Tarzan

Tarzan
Cast: Animated
Studio: Walt Disney
Rating: 7/10

Since the release and enormous success of The Lion King in 1994, the Disney Company has aggressively and over-confidently been bidding for world domination. For the most part, they have succeeded. No other movie studio comes close when it comes to animated success (though last year’s The Rugrats’ Movie and The Prince of Egypt both broke one hundred million dollars at the box office, the first non-Disney animated movies to do so, hopefully making Disney execs nervous and twitchy). But subsequent Disney features have been blandly formulaic: main character + wisecracking friends + love interest + villain =$ (okay, The Hunchback of Notre Dame is an exception, but I guarantee you that it was accidentally skewed too heavily to an adult audience for Disney’s taste). The marketing behemoth had taken over. It appeared that stuffed animals and keychains were given higher priority than a script. The movies became ninety-minute advertisements and sort of aloof. Disney’s box office deservedly suffered.

Tarzan may change all of that. You’ll laugh. You’ll cry. It has conflict. It has a heart. It has what made the early Disney films so much better than the assembly line offerings of the 90s: depth. No one dresses up family drama in such a kid-friendly manner as Disney. Think of heartbreakers Dumbo and Bambi or of Cinderella and her creepy step-family. Tarzan has family tragedy to spare. In the first five minutes of the movie, there’s a fiery shipwreck, and a leopard kills Tarzan’s parents, as well as a cute baby gorilla. Five minutes! Then there’s the adoption of Tarzan by Kala (voiced by Glenn Close), the gorilla mom who lost the baby earlier to that bad leopard. Tarzan (Tony Goldwyn) is accepted into the extended gorilla family by all except Kerchak (Lance Henriksen), who sees the future Lord of the Jungle as a threat because he is different. Tarzan just wants to be accepted. Actually, members of the right wing could tout this movie as a sensitive, politically correct manifesto (though Jerry Falwell has nothing to worry about; Tinky Winky is nowhere to be found in this forest). There is the theme of acceptance and love of those who are different, there’s inter-species adoption, there’s Jane (Minnie Driver), an independent woman with a Jane Goodall bent who quickly matches Tarzan’s wild, vine-swinging ways, and there’s the enduring pro-environment message. The jungle is Eden.

The animation is unbelievable.
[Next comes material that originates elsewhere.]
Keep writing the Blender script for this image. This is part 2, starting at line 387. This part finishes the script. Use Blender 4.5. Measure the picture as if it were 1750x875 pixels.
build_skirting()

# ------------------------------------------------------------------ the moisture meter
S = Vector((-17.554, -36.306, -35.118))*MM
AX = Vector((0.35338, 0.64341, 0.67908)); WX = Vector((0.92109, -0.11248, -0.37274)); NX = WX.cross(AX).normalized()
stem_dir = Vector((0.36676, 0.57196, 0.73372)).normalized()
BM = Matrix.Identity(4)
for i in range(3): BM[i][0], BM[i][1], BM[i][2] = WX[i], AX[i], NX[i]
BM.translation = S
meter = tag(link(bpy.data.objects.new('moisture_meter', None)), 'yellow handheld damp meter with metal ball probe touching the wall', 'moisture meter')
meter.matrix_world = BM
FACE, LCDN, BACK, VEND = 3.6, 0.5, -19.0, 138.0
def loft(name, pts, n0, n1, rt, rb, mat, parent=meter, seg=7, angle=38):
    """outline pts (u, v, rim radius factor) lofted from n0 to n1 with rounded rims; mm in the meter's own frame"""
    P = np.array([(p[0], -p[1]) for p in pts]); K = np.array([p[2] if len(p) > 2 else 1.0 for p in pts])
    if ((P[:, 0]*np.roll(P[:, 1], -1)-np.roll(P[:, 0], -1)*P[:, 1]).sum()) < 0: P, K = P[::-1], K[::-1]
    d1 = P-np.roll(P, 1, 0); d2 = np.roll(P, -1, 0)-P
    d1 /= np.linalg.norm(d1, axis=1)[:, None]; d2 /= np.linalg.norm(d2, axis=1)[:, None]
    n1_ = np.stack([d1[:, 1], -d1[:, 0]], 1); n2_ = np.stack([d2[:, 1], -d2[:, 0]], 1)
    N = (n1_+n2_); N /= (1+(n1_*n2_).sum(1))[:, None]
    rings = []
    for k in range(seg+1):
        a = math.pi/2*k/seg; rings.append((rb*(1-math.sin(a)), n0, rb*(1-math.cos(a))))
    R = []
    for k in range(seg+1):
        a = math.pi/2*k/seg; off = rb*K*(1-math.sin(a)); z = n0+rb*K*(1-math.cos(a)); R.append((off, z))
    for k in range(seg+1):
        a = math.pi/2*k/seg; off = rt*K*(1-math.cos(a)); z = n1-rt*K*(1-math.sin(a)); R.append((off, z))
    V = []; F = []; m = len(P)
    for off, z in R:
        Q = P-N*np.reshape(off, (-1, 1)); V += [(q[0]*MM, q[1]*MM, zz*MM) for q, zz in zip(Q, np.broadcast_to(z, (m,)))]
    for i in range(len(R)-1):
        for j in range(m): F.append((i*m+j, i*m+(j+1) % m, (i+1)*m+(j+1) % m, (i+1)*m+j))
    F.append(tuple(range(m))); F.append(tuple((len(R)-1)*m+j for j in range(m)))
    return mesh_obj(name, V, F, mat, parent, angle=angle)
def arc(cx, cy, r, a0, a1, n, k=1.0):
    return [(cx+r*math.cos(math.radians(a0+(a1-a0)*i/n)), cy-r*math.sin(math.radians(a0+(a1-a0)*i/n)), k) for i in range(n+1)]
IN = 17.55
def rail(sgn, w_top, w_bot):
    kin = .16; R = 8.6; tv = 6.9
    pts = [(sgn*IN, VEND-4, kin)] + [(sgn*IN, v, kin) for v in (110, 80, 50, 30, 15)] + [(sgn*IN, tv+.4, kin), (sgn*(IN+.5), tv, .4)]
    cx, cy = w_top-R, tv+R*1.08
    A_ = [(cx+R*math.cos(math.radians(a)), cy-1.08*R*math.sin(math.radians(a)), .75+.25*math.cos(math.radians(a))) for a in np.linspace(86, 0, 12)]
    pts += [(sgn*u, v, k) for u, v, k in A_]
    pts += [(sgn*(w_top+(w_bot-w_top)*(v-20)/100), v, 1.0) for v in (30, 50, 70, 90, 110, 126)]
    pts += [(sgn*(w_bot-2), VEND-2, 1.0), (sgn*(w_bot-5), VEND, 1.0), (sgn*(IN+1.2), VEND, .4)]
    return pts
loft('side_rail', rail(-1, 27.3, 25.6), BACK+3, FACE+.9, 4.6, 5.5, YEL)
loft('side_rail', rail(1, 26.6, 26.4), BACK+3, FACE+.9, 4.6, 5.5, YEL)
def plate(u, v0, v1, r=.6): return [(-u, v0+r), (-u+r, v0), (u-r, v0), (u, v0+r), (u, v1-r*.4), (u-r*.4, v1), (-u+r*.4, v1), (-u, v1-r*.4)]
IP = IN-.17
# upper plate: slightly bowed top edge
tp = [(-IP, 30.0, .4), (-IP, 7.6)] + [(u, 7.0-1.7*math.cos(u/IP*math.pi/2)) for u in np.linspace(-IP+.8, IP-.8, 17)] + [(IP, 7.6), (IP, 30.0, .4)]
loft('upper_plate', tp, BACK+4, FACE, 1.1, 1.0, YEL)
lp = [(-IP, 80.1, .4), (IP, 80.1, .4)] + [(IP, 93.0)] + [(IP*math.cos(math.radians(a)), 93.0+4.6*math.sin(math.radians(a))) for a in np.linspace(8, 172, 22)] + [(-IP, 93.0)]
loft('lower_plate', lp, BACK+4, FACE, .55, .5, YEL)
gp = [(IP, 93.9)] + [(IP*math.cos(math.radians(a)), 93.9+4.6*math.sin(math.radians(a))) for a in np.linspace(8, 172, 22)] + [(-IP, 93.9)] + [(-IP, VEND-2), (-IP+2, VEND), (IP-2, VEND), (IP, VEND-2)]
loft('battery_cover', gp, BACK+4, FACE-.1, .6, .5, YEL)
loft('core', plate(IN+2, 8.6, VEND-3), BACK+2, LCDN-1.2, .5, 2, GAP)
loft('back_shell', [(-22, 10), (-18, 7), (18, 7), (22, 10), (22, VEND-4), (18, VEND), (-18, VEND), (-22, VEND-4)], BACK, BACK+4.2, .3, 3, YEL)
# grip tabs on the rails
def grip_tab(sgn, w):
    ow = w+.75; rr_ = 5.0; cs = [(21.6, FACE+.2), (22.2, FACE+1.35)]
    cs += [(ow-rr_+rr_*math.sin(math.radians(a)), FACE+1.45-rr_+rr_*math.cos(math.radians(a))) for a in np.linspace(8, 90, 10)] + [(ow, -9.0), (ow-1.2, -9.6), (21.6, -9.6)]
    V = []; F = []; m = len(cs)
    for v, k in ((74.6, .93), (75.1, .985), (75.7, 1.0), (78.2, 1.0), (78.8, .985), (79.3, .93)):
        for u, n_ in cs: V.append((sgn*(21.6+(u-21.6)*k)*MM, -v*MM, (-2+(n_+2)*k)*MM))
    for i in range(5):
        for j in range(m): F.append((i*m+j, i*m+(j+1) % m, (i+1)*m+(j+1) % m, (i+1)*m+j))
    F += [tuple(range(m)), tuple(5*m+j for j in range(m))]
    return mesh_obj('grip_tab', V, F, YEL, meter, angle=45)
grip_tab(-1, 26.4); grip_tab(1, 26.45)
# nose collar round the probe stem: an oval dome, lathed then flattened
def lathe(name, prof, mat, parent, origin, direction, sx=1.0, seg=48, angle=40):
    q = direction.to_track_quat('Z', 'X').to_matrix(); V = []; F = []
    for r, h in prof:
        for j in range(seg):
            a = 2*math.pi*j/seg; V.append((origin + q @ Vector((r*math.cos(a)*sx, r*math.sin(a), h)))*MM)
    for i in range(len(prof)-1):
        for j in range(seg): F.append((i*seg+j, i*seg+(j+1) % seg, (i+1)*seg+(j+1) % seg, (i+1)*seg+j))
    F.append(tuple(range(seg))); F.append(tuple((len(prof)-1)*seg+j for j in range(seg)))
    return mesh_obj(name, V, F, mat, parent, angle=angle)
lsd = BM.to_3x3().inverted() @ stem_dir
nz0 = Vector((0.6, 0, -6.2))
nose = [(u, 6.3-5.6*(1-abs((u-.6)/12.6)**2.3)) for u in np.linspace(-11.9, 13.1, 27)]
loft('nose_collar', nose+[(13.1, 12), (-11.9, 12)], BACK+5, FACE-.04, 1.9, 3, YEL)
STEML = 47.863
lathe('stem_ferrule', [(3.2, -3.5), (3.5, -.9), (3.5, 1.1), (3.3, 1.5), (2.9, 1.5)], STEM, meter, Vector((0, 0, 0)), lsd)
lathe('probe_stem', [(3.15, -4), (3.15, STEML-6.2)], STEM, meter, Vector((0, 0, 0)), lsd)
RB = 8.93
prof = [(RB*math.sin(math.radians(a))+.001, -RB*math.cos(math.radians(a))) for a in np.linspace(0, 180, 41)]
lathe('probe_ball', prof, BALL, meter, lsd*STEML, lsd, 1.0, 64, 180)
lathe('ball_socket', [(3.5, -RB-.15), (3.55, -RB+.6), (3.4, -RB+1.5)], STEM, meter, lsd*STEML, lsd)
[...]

Stunning, really. Tarzan has lushness and the old Disney reverence for nature and animals that hasn’t been showcased like this for a long time. Art director Dan St. Pierre came up with an incredible new animation technology called “Deep Canvas”. It’s a virtual 3-D format that makes the forest almost more alive than the creatures. There’s a quick scene with blooming flowers and falling water that is fleeting but breathtaking. Tarzan beautifully captures detail, both visually and emotionally. It deserves to be one of the summer’s biggest successes.

But the Phil Collins music stinks. The opening number, with the shipwreck and the juxtaposing of human and gorilla families, is scored dramatically with beating drums and an increasing rhythm that builds and brings you to the edge of your seat and then…Phil Collins starts singing. I imagine Edgar Rice Burroughs, the author of Tarzan, whirling in his grave. The pop score is too contemporary for a movie set in the late 1800’s. It’s distracting. Why are late 20th century movies so afraid of their characters bursting into song? The best number in Tarzan is when his best friend Terk (Rosie O’Donnell) and her entourage happen upon the humans’ camp. The characters sing and it’s great. Why does Disney insist on inserting sugary pop music into its animated movies? Remember the excellent music of The Jungle Book? Pinocchio? Why do we have to listen to sticky sweet vocals by Elton John and Vanessa Williams behind innovative animation? To sell more soundtracks.

Even though Tarzan rises way above recent Disney fare, I still can’t help feeling that the bottom line remains all about how many lovable sidekick mylar balloons can be sold. Tarzan is beautifully animated, ends with a positive message, and is highly entertaining, but I left the theater feeling a little empty. It’s encouraging to see this much emotion in a Disney movie. Hopefully the next one will veer even further from the formula.